China’s Tianwen-1 Mission

China’s Tianwen-1 mission, which includes the Zhurong rover, has suggested that liquid water might have been present on the Martian surface later than previously believed. According to new research from the Chinese Academy of Sciences (CAS), the Zhurong rover observed salt-rich dunes in the Utopia Planitia region with cracks and crusts, indicating the possible presence of water as recently as a few hundred thousand years ago.

The Zhurong rover observed interesting features on the surfaces of Barchan dunes in Utopia Planitia that are similar to dunes that appear in deserts all across Earth. These dunes result from high winds depositing sand in a crescent shape, with the curved side facing in the direction of the wind. When observing a patch of dunes in the southern part of Utopia Planitia, Zhurong noted crusts, cracks, aggregates, and bright polygonal ridges. These features were formed from small pockets of water from thawing frost or snow mixed with mineral salts. Once the water sublimated in Mars’ atmosphere, patches of hard crust and loose material were left behind, along with depressions and ridges. The team estimates that these features formed between 1.4 million and 400,000 years ago, indicating that a hydrological cycle existed recently on Mars.

The team also ran computer simulations and combined them with observations made by other robotic missions. These indicated that conditions could be suitable in other regions on Mars for frost and ice to form during certain times of the year, leading to similar features elsewhere. This discovery sheds light on more humid conditions of the modern Martian climate and provides critical clues to future exploration missions searching for signs of extant life, particularly at low latitudes with comparatively warmer, more amenable surface temperatures.

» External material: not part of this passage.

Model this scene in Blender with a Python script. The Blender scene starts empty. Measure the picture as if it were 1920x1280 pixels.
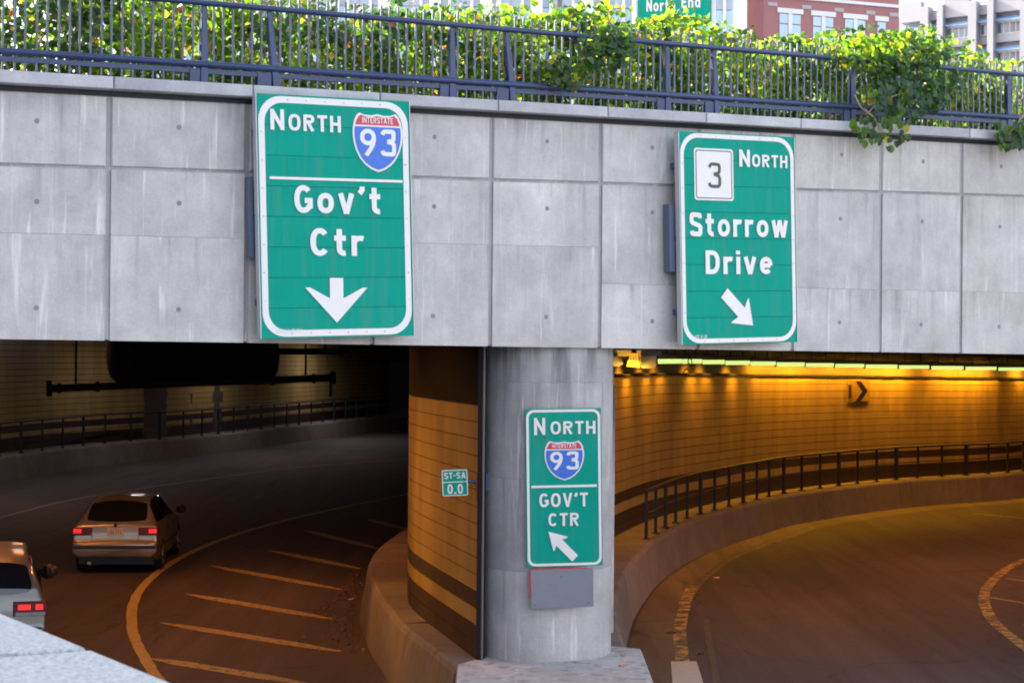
import bpy, bmesh, math, random
import numpy as np
from mathutils import Vector, Matrix
random.seed(7); rng = np.random.default_rng(7)
scene = bpy.context.scene
COL = scene.collection
# ------------------------------------------------------------------ camera
FPX, H = 3200.0, 4.5
cam_d = bpy.data.cameras.new('camera'); cam_d.sensor_width = 36.0
cam_d.lens = FPX / 1920 * 36.0; cam_d.clip_start = 0.1; cam_d.clip_end = 2000
cam = bpy.data.objects.new('camera', cam_d); COL.objects.link(cam)
CM = Matrix.Rotation(math.radians(90) + math.atan(22 / FPX), 4, 'X') @ Matrix.Rotation(0.008, 4, 'Z')
cam.matrix_world = Matrix.Translation((0, 0, H)) @ CM
scene.camera = cam
CR = CM.to_3x3()
# ------------------------------------------------------------------ world, sun, exposure
SUN_TO = Vector((-0.80, 0.42, 0.50)).normalized()
w = bpy.data.worlds.new('World'); scene.world = w; w.use_nodes = True
nt = w.node_tree; nt.nodes.clear()
sky = nt.nodes.new('ShaderNodeTexSky'); sky.sky_type = 'NISHITA'; sky.sun_disc = False
sky.sun_elevation = math.asin(SUN_TO.z); sky.sun_rotation = math.atan2(SUN_TO.x, SUN_TO.y)
sky.air_density = 0.85; sky.dust_density = 3.0; sky.ozone_density = 0.8
bg = nt.nodes.new('ShaderNodeBackground'); bg.inputs[1].default_value = 0.15
wo = nt.nodes.new('ShaderNodeOutputWorld')
hsv = nt.nodes.new('ShaderNodeHueSaturation'); hsv.inputs['Saturation'].default_value = .5
nt.links.new(sky.outputs[0], hsv.inputs['Color']); nt.links.new(hsv.outputs[0], bg.inputs[0]); nt.links.new(bg.outputs[0], wo.inputs[0])
sun_d = bpy.data.lights.new('sun', 'SUN'); sun_d.energy = 3.2; sun_d.angle = math.radians(0.5)
sun_d.color = (1.0, 0.93, 0.82)
sun = bpy.data.objects.new('sun', sun_d); COL.objects.link(sun)
sun.rotation_euler = SUN_TO.to_track_quat('Z', 'Y').to_euler(); sun.location = (-40, 20, 60)
vs = scene.view_settings
vs.view_transform = 'Standard'; vs.look = 'None'; vs.gamma = 1.0; vs.use_curve_mapping = False
vs.exposure = 2.4
scene.cycles.use_denoising = True
scene.cycles.filter_width = 1.9
cam_d.dof.use_dof = True; cam_d.dof.focus_distance = 21.0; cam_d.dof.aperture_fstop = 8.0
scene.cycles.max_bounces = 8; scene.cycles.diffuse_bounces = 4
scene.cycles.sample_clamp_indirect = 6.0
SODIUM_WALL, SODIUM_ROAD, SODIUM_LEFT = 2.7, 0.46, 0.42

# ------------------------------------------------------------------ pixel -> world (photo pixels, 1920 x 1280)
def ray(px, py):
    return CR @ Vector(((px - 960) / FPX, (640 - py) / FPX, -1.0))
def PZ(px, py, z=0.0):
    d = ray(px, py); t = (z - H) / d.z
    return Vector((d.x * t, d.y * t, z))
def PD(px, py, D):
    d = ray(px, py); t = D / d.y
    return Vector((d.x * t, D, H + d.z * t))
class Wall:
    """vertical plane y = D0 + m x, frame s along it, z up, d toward the viewer"""
    def __init__(s_, D0, m):
        s_.D0, s_.m = D0, m; k = math.sqrt(1 + m * m); s_.k = k
        s_.T = Vector((1 / k, m / k, 0)); s_.N = Vector((m / k, -1 / k, 0)); s_.O = Vector((0, D0, 0))
    def sz(s_, px, py, d=0.0):
        v = ray(px, py); D0 = s_.D0 - d * s_.k
        t = D0 / (v.y - s_.m * v.x)
        p = Vector((v.x * t, v.y * t, H + v.z * t))
        return (p - s_.O).dot(s_.T), p.z
    def W(s_, s, z, d=0.0):
        p = s_.O + s_.T * s + s_.N * d
        return Vector((p.x, p.y, z))

# ------------------------------------------------------------------ objects
def tag(o, label=None, cat=None, group=None, kind=None):
    if label: o['label'] = label
    if cat: o['category'] = cat
    if group: o['group'] = group
    if kind: o['kind'] = kind
    return o
def empty(name, loc=(0, 0, 0), label=None, cat=None, group=None, mat=None):
    o = bpy.data.objects.new(name, None); COL.objects.link(o); o.empty_display_size = .2
    if mat is not None: o.matrix_world = mat
    else: o.location = loc
    return tag(o, label, cat, group)
def link(name, me, parent=None):
    o = bpy.data.objects.new(name, me); COL.objects.link(o)
    if parent is not None: o.parent = parent
    return o
class MB:
    def __init__(s): s.v = []; s.f = []; s.mi = []; s.uv = []; s.has_uv = False
    def add(s, vs_, fs, mi=0, uvs=None):
        b = len(s.v); s.v += [tuple(v) for v in vs_]
        for i, f in enumerate(fs):
            s.f.append(tuple(b + k for k in f)); s.mi.append(mi)
            if uvs is not None:
                s.has_uv = True; s.uv.append([uvs[k] for k in f])
            else: s.uv.append([(0, 0)] * len(f))
        return s
    def box(s, c, size, rot=None, mi=0):
        hx, hy, hz = size[0] / 2, size[1] / 2, size[2] / 2
        vs_ = [Vector((x, y, z)) for z in (-hz, hz) for y in (-hy, hy) for x in (-hx, hx)]
        if rot is not None: vs_ = [rot @ v for v in vs_]
        c = Vector(c); vs_ = [v + c for v in vs_]
        return s.add(vs_, [(0, 2, 3, 1), (4, 5, 7, 6), (0, 1, 5, 4), (2, 6, 7, 3), (0, 4, 6, 2), (1, 3, 7, 5)], mi)
    def hexa(s, p, mi=0, ch=0.0):
        """p: 4 front corners then 4 back corners (same order); ch: chamfer of the front face"""
        if ch <= 0:
            return s.add(p, [(0, 1, 2, 3), (7, 6, 5, 4), (0, 4, 5, 1), (1, 5, 6, 2), (2, 6, 7, 3), (3, 7, 4, 0)], mi)
        f = [Vector(q) for q in p[:4]]; b = [Vector(q) for q in p[4:]]
        ctr = sum(f, Vector()) / 4
        inner = []
        for i in range(4):
            e1 = (f[(i + 1) % 4] - f[i]).normalized(); e2 = (f[(i - 1) % 4] - f[i]).normalized()
            inner.append(f[i] + (e1 + e2) * ch)
        mid = [f[i] + (b[i] - f[i]).normalized() * ch for i in range(4)]
        vv = inner + mid + b
        fs = [(0, 1, 2, 3)]
        for i in range(4):
            j = (i + 1) % 4
            fs.append((i, 4 + i, 4 + j, j)); fs.append((4 + i, 8 + i, 8 + j, 4 + j))
        fs.append((11, 10, 9, 8))
        return s.add(vv, fs, mi)
    def tube(s, pts, r, n=8, mi=0, caps=True, r2=None):
        pts = [Vector(p) for p in pts]; rings = []
        m = len(pts)
        for i, p in enumerate(pts):
            t = (pts[min(i + 1, m - 1)] - pts[max(i - 1, 0)]).normalized()
            a = Vector((0, 0, 1)) if abs(t.z) < .9 else Vector((1, 0, 0))
            u = t.cross(a).normalized(); v_ = t.cross(u).normalized()
            rr = r if r2 is None else r + (r2 - r) * i / (m - 1)
            rings.append([p + (u * math.cos(2 * math.pi * k / n) + v_ * math.sin(2 * math.pi * k / n)) * rr for k in range(n)])
        vv = [q for ring in rings for q in ring]; fs = []
        for i in range(m - 1):
            for k in range(n):
                fs.append((i * n + k, i * n + (k + 1) % n, (i + 1) * n + (k + 1) % n, (i + 1) * n + k))
        if caps:
            fs.append(tuple(range(n - 1, -1, -1))); fs.append(tuple((m - 1) * n + k for k in range(n)))
        return s.add(vv, fs, mi)
    def prism(s, poly, z0, z1, mi=0):
        n = len(poly); vv = [(p[0], p[1], z0) for p in poly] + [(p[0], p[1], z1) for p in poly]
        fs = [tuple(range(n - 1, -1, -1)), tuple(range(n, 2 * n))]
        for i in range(n):
            j = (i + 1) % n; fs.append((i, j, n + j, n + i))
        return s.add(vv, fs, mi)
    def mesh(s, name, mats, off=None, smooth=False, fix=True):
        me = bpy.data.meshes.new(name)
        vv = s.v if off is None else [(a - off[0], b - off[1], c - off[2]) for a, b, c in s.v]
        me.from_pydata(vv, [], s.f)
        for m in (mats if isinstance(mats, (list, tuple)) else [mats]): me.materials.append(m)
        me.polygons.foreach_set('material_index', s.mi)
        if s.has_uv:
            ul = me.uv_layers.new(name='UVMap')
            flat = [c for f in s.uv for uv in f for c in uv]
            ul.data.foreach_set('uv', flat)
        if fix and len(s.f) < 20000:
            bm = bmesh.new(); bm.from_mesh(me); bmesh.ops.recalc_face_normals(bm, faces=bm.faces); bm.to_mesh(me); bm.free()
        if smooth: me.polygons.foreach_set('use_smooth', [True] * len(me.polygons))
        me.update(); return me
    def build(s, name, mats, parent=None, smooth=False, fix=True, world=True):
        """world=True: vertices are world coordinates, moved under a translated-only parent"""
        off = None
        if parent is not None and world:
            off = Vector(); q = parent
            while q is not None: off = off + q.location; q = q.parent
        o = link(name, s.mesh(name, mats, off, smooth, fix), parent)
        if smooth == 'auto':
            pass
        return o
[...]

This discovery could also point toward the existence of small patches of fertile ground where microbial life could still exist today. However, additional studies are needed before any of this can be said with confidence. Those studies may have to wait on future missions, as the rover has not yet woken up from hibernation. The rover spent roughly a year exploring the surface of Mars before it went into hibernation on 20 May 2022. As of 5 May 2022, Zhurong also managed to travel 1,921 meters (1.194 miles) across the surface. If the China National Space Agency is unable to reactivate the rover before long and decides to conclude the mission, Zhurong could not have picked a more profound discovery to go out on!